— start MATERIAL PROVIDED —
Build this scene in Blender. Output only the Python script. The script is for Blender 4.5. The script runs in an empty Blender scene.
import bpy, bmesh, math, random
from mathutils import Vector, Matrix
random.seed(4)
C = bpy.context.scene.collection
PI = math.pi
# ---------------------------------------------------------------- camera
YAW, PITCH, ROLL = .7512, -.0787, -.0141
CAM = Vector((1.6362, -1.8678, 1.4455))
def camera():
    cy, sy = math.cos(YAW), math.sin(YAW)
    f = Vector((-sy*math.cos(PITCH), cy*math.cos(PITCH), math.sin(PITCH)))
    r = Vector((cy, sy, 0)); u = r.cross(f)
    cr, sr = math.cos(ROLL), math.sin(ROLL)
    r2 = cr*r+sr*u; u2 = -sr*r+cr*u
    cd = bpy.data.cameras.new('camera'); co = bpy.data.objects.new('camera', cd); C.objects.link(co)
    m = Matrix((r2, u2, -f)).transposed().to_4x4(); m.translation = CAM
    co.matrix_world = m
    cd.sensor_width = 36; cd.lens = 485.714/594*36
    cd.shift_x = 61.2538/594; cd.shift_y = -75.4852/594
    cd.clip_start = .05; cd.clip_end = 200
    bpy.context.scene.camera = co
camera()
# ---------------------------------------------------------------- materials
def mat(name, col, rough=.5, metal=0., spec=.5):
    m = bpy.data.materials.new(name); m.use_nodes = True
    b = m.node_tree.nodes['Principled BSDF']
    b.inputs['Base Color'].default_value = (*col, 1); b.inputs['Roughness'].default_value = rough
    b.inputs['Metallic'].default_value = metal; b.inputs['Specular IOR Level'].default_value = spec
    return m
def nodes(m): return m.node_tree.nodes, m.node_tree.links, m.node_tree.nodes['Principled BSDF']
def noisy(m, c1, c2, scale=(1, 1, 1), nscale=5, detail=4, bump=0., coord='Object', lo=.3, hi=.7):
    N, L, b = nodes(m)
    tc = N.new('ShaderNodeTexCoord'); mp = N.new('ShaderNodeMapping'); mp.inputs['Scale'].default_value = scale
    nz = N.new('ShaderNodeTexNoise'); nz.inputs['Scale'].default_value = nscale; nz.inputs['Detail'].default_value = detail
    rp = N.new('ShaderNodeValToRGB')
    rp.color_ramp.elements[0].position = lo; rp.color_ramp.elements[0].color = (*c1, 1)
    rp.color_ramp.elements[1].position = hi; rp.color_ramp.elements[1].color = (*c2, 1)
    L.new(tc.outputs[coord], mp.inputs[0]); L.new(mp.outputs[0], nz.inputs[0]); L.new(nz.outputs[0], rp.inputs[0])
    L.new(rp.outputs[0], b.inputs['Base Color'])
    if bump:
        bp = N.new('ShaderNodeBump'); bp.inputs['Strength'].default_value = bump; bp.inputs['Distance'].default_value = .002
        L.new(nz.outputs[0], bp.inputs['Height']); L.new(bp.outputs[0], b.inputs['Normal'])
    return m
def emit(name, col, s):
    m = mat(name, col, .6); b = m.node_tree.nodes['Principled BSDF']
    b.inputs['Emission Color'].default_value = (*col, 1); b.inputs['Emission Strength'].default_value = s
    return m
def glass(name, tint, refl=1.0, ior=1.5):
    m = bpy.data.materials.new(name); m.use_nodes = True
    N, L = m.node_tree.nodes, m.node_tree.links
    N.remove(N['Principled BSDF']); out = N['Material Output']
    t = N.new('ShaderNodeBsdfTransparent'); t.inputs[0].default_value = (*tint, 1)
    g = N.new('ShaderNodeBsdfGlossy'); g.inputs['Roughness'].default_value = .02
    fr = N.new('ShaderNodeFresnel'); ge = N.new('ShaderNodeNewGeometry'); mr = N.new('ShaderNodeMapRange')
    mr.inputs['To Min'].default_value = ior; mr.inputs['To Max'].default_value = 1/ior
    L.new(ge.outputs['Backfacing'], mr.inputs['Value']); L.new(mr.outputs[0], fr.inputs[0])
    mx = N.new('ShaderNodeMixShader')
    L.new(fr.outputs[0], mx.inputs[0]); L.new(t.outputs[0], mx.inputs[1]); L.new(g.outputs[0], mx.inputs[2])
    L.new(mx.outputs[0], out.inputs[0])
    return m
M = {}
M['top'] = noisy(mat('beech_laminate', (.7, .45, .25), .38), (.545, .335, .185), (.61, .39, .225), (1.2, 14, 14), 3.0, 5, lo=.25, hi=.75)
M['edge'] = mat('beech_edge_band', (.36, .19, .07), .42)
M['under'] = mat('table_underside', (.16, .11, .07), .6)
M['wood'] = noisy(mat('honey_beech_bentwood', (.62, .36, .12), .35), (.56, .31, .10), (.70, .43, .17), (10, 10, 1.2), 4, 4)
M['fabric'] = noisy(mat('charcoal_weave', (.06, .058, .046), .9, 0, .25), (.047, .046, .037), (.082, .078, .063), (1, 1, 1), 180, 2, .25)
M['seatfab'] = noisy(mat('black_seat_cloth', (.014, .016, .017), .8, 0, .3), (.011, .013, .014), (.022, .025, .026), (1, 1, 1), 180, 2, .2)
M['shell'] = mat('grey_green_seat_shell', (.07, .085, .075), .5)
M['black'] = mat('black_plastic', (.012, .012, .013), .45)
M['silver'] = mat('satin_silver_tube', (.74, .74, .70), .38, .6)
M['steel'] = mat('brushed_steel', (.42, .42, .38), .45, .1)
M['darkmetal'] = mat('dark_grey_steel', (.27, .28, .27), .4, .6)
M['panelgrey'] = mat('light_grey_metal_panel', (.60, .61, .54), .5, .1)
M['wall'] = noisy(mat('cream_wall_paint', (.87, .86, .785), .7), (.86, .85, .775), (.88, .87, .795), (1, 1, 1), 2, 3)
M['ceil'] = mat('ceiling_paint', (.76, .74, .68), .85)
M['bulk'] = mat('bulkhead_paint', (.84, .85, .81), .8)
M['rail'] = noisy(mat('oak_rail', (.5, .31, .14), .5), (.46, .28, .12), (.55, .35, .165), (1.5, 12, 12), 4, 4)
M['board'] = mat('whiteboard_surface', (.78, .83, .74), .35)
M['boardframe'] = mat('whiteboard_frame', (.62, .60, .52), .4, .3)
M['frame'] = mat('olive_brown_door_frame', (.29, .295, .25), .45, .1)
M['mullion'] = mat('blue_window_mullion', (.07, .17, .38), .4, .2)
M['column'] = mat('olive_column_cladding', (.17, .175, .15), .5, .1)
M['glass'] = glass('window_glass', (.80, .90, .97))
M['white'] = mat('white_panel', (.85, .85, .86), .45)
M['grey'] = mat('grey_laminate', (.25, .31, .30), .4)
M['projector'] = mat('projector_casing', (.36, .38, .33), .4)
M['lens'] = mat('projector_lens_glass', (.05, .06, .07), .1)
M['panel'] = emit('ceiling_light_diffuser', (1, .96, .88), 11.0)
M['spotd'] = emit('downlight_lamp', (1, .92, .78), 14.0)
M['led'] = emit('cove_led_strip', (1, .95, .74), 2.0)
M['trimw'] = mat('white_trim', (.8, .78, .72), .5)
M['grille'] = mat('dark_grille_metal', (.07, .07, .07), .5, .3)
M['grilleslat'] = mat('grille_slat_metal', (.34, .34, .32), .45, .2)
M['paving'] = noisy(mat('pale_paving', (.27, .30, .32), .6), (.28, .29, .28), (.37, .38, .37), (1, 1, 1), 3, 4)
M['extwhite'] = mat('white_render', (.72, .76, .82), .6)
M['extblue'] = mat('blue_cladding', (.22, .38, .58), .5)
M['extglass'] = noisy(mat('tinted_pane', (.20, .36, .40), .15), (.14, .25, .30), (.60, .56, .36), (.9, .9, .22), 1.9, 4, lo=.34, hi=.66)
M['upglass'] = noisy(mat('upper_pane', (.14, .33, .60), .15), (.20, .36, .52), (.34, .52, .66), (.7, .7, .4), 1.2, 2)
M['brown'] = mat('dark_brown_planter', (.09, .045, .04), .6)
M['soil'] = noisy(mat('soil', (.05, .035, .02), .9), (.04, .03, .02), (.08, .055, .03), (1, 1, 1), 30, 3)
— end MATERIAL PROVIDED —
» **GIVEN EXERCISE**
Copy every line of the listing that includes the string "scene".

» **COMPLETE RESPONSE**
Build this scene in Blender. Output only the Python script. The script is for Blender 4.5. The script runs in an empty Blender scene.
C = bpy.context.scene.collection
    bpy.context.scene.camera = co